5. You should honour God through the use of your mental capacity.
Your ability to think and reason is given to you by God. It reflects something of God’s own image in you – and this is truly a wonderful reflection of your Creator’s mind. When you devalue the purpose and application of your mental faculties, you diverge from living and functioning in a way that is pleasing to God. When you use your ability to think and reason for the very purpose it was given to us, you will be honouring the one who gave us these capacities. We all recognize the great loss when we see something not being used for the purpose it was created for or when something is not being used to its full potential. Use your mind for the purpose it was given as well as the continuing development of its potential.
6. You should love God holistically – with your entire being.
Loving God must be done with your entire being, including your mind. Jesus reminds us that loving God must be done with every aspect of our beings, not just some parts.
And you shall love the Lord your God with all your heart and with all your soul and with all your mind and with all your strength (Mark 12:30, ESV).
Your mind matters just as much in expressing your love towards God than any of your other faculties and capacities
7. You should be making meaningful contributions to society at large.
We live in a society where we are constantly being confronted by challenges and problems. When we are thinking individuals, we will be more likely to come up with possible solutions to those challenges and problems. Even if you are unable to bring about change, contributing to the discussion in a positive way will still be within your grasp. New & changing ideologies being introduced in the public arena will demand Christians to think deeply. This is due to the fact that an idea must first be understood before it can be evaluated as truthful or not. Think through the changes you want to see in the world.

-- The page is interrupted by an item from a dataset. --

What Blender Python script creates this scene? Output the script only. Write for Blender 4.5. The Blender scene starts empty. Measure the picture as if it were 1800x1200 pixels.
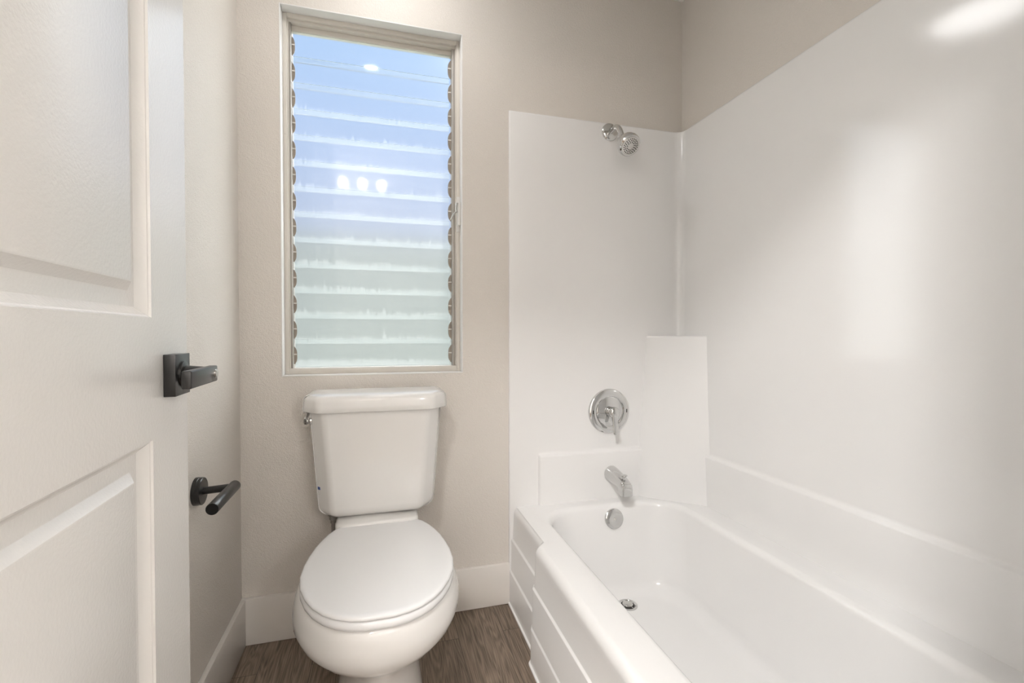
import bpy, bmesh, math, random
from mathutils import Vector, Matrix
random.seed(4)
sc = bpy.context.scene
COL = sc.collection
PI = math.pi

# ------------------------------------------------------------------ camera
FPX = 823.15
YAW, PITCH, ROLL = math.radians(15.683), math.radians(-0.945), math.radians(-0.023)
CH = 1.0383
cd = bpy.data.cameras.new('camera')
cam = bpy.data.objects.new('camera', cd)
COL.objects.link(cam)
cd.sensor_width = 36.0
cd.lens = FPX / 1800 * 36
cd.clip_start = 0.02
cam.location = (0, 0, CH)
cam.rotation_euler = (PI / 2 + PITCH, 0, -YAW)
sc.camera = cam

# ------------------------------------------------------------------ view + world
sc.view_settings.view_transform = 'Standard'
sc.view_settings.look = 'None'
sc.view_settings.gamma = 1
sc.view_settings.use_curve_mapping = False
sc.view_settings.exposure = 0.34

CEILING_LAMP = 11.0      # emission of the bathroom ceiling light
DOWNLIGHT = 28.0         # emission of the recessed downlight
WALL_FILL = 45.0        # emission of the fill globe added in the hall
HALL_FILL = 225.0         # emission of the fill light added on the hall ceiling
LX, LY = -.047, .55         # where the downlight sits
BULB = 70.0              # emission of the three hall bulbs

w = bpy.data.worlds.new('sky')
sc.world = w
w.use_nodes = True
nt = w.node_tree
nt.nodes.clear()
out = nt.nodes.new('ShaderNodeOutputWorld')
bg = nt.nodes.new('ShaderNodeBackground')
tc = nt.nodes.new('ShaderNodeTexCoord')
sx = nt.nodes.new('ShaderNodeSeparateXYZ')
cr = nt.nodes.new('ShaderNodeValToRGB')
cr.color_ramp.interpolation = 'LINEAR'
el = cr.color_ramp.elements
el[0].position = 0.0
el[0].color = (0.84, 0.84, 0.80, 1)
el[1].position = 1.0
el[1].color = (1.6, 1.6, 1.6, 1)
for p_, c_ in ((0.22, (0.52, 0.60, 0.80)), (0.40, (0.49, 0.64, 0.94)), (0.56, (0.43, 0.65, 0.99)), (0.72, (1.4, 1.45, 1.5))):
    e_ = el.new(p_)
    e_.color = (*c_, 1)
nt.links.new(tc.outputs['Generated'], sx.inputs[0])
nt.links.new(sx.outputs['Z'], cr.inputs[0])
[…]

8. You should grow in your convictions.
When you are able to articulate not only what you believe but also why you believe what you believe, your beliefs begin to turn into convictions (strongly or deeply held beliefs). This in turn will give you greater confidence because you will be able to hold your ground when being confronted or when your beliefs are being questioned or attacked. When you are secure in your beliefs, confidence will always be the by-product.
9. You should have the freedom to disagree with others without being disagreeable.
As you grow in your critical thinking skills and the application of your mind, you will find that you do not have to agree with every single person on every single issue. You will find contentment in the reality that others will have different views than your own. It is exactly because you don’t feel the necessity to be right or to win another person over to your position that you will be able to be gracious in your interactions with them. It is totally fine to disagree with others. As Christians we should remember not to become disagreeable (being unpleasant, unfriendly, or bad-tempered) in the process of our disagreement.
10. You should instruct & lead others in the truth.
It is impossible to lead others down a specific road if you have not travelled there yourself. The blind cannot lead the blind. If they do, both will stumble and get hurt. It is only in of your own pursuit of truth that you will be able to instruct others in its discovery & embrace. You will rarely stumble upon truth – truth that is worth having will always come at a cost. It will take time to process and think through many areas and aspects of life. This is where the joy of discovery should grip your heart and mind. In a day & age where truth is in short supply, may your own pursuit of truth lead to the instruction and blessing of others.
God has given us a mind so that we may know him and may enjoy and embrace everything good that this world has to offer. Utilize this God-given capacity in such a way that you honour your creator through its use and bring others ever closer to the one in whom all truth resides.